Em “Sussurro” (título que em si já é um paradoxo face ao caráter provocatório do artista nascido em Pádua há 64 anos), o visitante é tentado “a colocar um sorriso na cara”, como acrescenta Vergne, ao ver peças aparentemente tocadas pela graciosidade ou pelo insólito, como uma avestruz embalsamada com a cabeça enterrada no chão, um cavalo içado a cinco metros de altura ou uma réplica em miniatura da Capela Sistina.
Um olhar mais atento confronta-nos com o sombrio, ao vermos que o menino ajoelhado numa capela tem o rosto de Hitler ou que o jovem imóvel está pregado à mesa da sala de aula, crítica impiedosa à tortura de que se podem revestir os métodos de ensino mais conservadores.
“Primeiro, Cattelan seduz-nos; depois começamos a ver o que está por trás”, enfatiza o também curador da exposição. O que se esconde pode muito bem ser, afinal, a curta distância entre o céu e o inferno, qual visão contemporânea da obra de Hieronymus Bosch e do seu eterno Jardim das Delícias.
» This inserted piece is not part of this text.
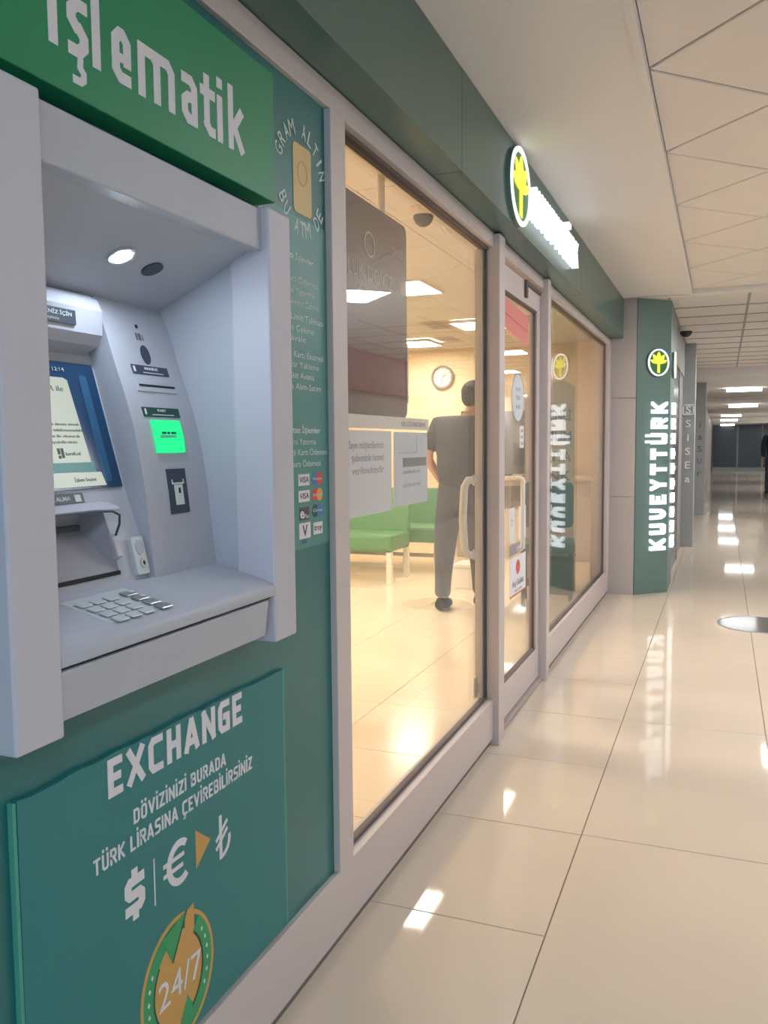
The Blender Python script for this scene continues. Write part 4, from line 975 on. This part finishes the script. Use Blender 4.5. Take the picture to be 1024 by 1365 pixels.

Patente ao público até 11 de janeiro na Casa e no Jardim de Serralves, “Sussurro” confronta-nos com obras que causaram acesa celeuma. Basta ver “Nona hora”, instalação na qual vemos um agónico João Paulo II agarrado a um crucifixo após ser atingido por um meteoro. A blasfémia de que o artista foi acusado pelas hostes religiosas é, para Vergne, fruto de uma visão errada. “O que vemos é o oposto, a imagem da dignidade. Alguém que carrega o peso do mundo sobre os seus ombros”, proclama o curador.
O prazer tem um preço
Das 26 obras incluídas nesta viagem pela obra de Cattelan – entre 1996 e o ano passado –, é quase certo que as atenções da maioria dos visitantes vão estar centradas em “Comedian”, a célebre banana afixada a uma parede que atingiu o valor de seis milhões de euros. Desde a sua primeira aparição pública, em 2019, a peça converteu-se na mais icónica obra de arte do século XXI, “a Mona Lisa da nossa era”, diz o diretor francês, que vê neste “même” um símbolo da cultura digital. “Contribuiu para esbater as barreiras entre a arte e a comunicação, ultrapassando até o mundo da arte”, reforça, convicto de que, tal como o cachimbo de Magritte, esta banana não é uma banana. “O mais importante na peça nem sequer é a banana. É a fita-cola, porque é ela que a sustém na parede”.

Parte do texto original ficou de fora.